Schengen Signals End Of Hungarian Border Control Service

Schengen signals end of Hungarian border guard service

by Thomas A Tass
Budapest Sun
Sun Online

October 10, 2007

At the end of this year, the Hungarian border guards, whose somewhat checkered history goes back more than 100 years, will cease to exist when the country joins the European Union's Schengen border management system.

The history of the Hungarian border guards is as interesting as that of Hungary itself.

It wasn't until 1903 that the Hungarian government decided to establish a border police.

The responsibility of controlling the border of Hungary within the Austro-Hungarian Empire, from a historical retro perspective, could be viewed as a model of what would be commonplace in Europe a century later.

This arrangement worked quite successfully until the end of the First World War, when it was determined that there was a need to control borders for reasons associated with sovereignty and international politics.

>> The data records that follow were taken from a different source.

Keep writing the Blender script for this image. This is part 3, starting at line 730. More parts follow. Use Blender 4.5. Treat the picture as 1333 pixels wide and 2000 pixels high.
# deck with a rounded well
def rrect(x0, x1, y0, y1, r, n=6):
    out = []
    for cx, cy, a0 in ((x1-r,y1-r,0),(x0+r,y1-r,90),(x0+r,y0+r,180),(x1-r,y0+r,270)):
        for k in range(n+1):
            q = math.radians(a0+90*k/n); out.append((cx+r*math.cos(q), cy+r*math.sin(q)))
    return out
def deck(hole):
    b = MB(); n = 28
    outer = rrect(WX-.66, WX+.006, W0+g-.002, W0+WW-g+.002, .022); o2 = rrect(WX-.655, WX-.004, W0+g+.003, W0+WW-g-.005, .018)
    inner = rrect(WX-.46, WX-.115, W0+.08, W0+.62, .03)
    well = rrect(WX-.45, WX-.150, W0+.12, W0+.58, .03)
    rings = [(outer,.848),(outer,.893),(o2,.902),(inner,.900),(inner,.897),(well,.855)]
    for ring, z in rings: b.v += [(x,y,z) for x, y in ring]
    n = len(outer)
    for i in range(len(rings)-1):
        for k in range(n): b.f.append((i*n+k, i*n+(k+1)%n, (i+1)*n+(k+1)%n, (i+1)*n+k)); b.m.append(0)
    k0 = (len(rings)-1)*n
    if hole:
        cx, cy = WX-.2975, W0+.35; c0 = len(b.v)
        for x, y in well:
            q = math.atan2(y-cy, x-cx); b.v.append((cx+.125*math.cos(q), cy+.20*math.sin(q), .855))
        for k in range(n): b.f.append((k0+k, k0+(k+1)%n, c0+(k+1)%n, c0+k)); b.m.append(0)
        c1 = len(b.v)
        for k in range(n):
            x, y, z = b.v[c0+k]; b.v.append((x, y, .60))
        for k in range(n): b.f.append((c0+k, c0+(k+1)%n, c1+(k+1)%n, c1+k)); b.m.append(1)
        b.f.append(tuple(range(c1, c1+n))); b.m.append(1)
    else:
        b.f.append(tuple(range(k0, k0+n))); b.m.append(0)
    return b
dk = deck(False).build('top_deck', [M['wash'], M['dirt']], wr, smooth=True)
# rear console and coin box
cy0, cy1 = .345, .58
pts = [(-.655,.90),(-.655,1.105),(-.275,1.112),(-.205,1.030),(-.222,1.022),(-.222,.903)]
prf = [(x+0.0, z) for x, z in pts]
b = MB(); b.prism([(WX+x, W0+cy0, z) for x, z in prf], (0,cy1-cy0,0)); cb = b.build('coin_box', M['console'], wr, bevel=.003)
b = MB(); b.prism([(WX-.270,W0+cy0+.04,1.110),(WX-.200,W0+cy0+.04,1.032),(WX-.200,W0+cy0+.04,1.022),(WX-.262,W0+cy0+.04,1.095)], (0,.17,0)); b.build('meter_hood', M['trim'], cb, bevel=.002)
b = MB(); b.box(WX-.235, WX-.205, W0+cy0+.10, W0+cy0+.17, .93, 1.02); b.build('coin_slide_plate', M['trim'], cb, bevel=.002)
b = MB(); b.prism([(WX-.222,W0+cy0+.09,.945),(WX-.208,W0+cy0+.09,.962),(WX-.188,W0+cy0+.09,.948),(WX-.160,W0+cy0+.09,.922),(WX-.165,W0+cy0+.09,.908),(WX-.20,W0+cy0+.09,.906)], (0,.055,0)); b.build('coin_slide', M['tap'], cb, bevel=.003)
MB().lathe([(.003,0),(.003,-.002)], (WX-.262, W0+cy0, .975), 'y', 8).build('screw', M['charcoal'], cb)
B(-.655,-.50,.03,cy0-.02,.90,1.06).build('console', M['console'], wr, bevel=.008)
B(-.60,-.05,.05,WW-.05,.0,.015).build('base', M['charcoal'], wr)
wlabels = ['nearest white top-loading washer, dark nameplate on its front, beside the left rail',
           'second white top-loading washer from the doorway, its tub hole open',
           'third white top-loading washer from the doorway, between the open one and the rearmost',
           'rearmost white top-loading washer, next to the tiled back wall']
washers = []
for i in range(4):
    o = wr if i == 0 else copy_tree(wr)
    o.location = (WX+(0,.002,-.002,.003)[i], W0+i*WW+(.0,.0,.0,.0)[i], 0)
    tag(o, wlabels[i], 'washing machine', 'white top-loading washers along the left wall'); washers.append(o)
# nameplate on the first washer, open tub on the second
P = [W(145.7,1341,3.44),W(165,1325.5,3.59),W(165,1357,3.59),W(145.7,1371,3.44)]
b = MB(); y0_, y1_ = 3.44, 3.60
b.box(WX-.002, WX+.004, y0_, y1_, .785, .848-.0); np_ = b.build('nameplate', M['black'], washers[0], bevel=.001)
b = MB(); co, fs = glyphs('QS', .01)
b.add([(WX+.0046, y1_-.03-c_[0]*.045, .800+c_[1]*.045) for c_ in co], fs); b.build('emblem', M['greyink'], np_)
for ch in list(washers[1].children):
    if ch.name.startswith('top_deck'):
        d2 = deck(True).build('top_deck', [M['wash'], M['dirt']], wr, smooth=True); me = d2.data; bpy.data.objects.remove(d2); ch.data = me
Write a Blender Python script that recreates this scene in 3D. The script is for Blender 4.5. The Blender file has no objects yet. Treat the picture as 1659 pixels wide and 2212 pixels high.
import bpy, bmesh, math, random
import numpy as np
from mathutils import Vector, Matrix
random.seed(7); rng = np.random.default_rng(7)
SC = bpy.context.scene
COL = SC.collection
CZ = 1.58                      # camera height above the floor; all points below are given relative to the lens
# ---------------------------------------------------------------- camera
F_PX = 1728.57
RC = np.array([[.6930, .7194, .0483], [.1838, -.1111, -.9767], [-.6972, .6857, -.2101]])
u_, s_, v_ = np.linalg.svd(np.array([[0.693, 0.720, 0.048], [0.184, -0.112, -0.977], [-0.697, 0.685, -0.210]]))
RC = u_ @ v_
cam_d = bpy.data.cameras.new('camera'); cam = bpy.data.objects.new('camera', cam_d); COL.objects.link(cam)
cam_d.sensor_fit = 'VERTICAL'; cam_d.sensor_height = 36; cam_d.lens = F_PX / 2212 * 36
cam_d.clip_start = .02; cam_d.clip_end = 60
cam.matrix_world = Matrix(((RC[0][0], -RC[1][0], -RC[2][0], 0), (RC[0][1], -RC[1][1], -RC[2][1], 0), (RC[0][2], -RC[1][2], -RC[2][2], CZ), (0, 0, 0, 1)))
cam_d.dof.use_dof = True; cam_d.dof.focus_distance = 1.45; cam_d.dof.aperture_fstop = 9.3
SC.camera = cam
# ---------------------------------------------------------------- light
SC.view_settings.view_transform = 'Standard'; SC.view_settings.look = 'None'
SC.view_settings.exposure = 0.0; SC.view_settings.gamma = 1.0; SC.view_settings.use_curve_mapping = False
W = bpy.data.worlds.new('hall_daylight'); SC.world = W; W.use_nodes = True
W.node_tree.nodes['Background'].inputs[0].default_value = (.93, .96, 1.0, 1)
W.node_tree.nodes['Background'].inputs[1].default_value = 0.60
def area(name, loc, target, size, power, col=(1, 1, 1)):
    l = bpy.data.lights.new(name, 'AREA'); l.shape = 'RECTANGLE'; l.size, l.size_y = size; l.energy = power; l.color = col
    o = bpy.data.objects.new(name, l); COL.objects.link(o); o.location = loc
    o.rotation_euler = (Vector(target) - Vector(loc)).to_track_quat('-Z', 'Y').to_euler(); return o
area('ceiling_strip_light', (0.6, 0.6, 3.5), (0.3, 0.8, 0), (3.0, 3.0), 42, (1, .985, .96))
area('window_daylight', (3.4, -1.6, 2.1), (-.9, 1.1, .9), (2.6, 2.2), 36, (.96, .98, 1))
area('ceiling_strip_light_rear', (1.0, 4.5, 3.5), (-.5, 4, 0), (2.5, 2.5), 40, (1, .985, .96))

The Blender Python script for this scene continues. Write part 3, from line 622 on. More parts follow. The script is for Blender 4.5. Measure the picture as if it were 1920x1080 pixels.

The Trianon Treaty in 1920 demarcated the new borders of Hungary and prescribed that these borders were to be managed. As a consequence, the Hungarian government founded the Royal Hungarian Customs Guards for the defense of its borders.

In 1932, the Royal Hungarian Border Guards was established and it replaced the customs guards, which, in reality, were more military than civilian. Briefly before WWII, this organization was wholly absorbed into the national army, as part of a border sentry system.

After the Second World War, the protection of the borders and the control of cross-border traffic was the responsibility of the military and the Border Police, the latter being part of the national police service. On January 1, 1950, the army border guards were merged into the feared National Security authority (VH). This group was responsible for the development of an intensive border protection program that was initiated along the southern and western sections of the Hungarian border.

During this rather grim period of history, the purpose of this border protection scheme was not to keep people and goods from entering the country, but rather to keep Hungarians, or anyone else, for that matter, from leaving.

The border guards of that era were responsible for managing a fearsome 550 meter wide strip of land that was cleared and demarcated with barbed wire and electric fencing.

The most notorious and monstrous of these was built along the aforementioned southern and western portions of the border.

At its peak in 1957, there were 318 kilometers of deadly mine fields established along that sector. Only Border Guards were permitted to enter these borderland areas, and their activities along the border clearly reflected the political climate of the cold war years. This same organization, however, was directly involved, and played an important historical role, in the destruction of what Winston Churchill dubbed the “iron curtain.”

Significantly on Sep 11, 1989 the Hungarian border guards began opening border crossing points along its western sections and permitted some 60,000 East German citizens to enter Austria, and, ultimately, to travel onward to West Germany.

This was perhaps the noblest operation undertaken by the Hungarian border guard service. Ironically the opening of these borders would also initiate a chain of events that would eventually bring an end to the service itself.

By 1990 it was clear that, in order to become a member of the European community, the last vestiges of the post-Soviet structure had to be removed and replaced with western legal and operational standards.

In the first half of the 1990s, the border guards were reorganized, numerically reduced, provided with new equipment and more sophisticated training and, by 1997, new legislation completed the restructuring.

A noteworthy impact of these changes led to the end of conscription into the border guards, and the last of this took place in April 1998.

Border security organizations experienced tremendous challenges everywhere, as a consequence of the 2001 terrorist attacks, along with the exponential growth in transborder criminality and illegal migration, to name but a few issues.

The Hungarian border guards also had to cope with ever-increasing volumes of tourist traffic, along with the public's demand for more effective border enforcement and efficient processing of goods and people across the borders and through the Budapest airport.

In 2004, Hungary joined the European Union and legislative and constitutional changes were made in order to facilitate the accession to the community.

For the border guards, the central element of change was their removal from the country's military structure, and the expansion of their civilian policing roles.

Recently, the government of Hungary even abolished the Interior Ministry which had been the traditional home of the border guards and the police services.

As Hungary prepares to join Schengen, and the traditional borders with her EU neighbors Slovakia, Austria and Slovenia disappear, so too will the Hungarian border guards.

In January 2008, the Hungarian border guards will cease to exist and more than 10,000 officers and support staff will become part of the newly minted Hungarian National police service.

The government of Hungary has modeled this new organization along German and Austrian lines, where the border police and border guards in those countries have, over the past few years, also disappeared into their respective police establishments. Time will tell if this arrangement will be as effective and as efficient as it is billed by its architects.

Hungary will be challenged and severely tested by the EU, to see if she is up to meeting the new border security paradigms that will begin to emerge in 2008.

One merely needs to look at the map of Europe to understand the complexity associated with managing contiguous borderlands with seven other countries.

The external border of the EU will present a very different set of challenges for the new organization.

Nevertheless, the Hungarian border guard service will pass into history next January with very little fanfare, and a chapter in Hungary's tumultuous border history will be closed.

Picture: End of the frontier area. And of an era, too.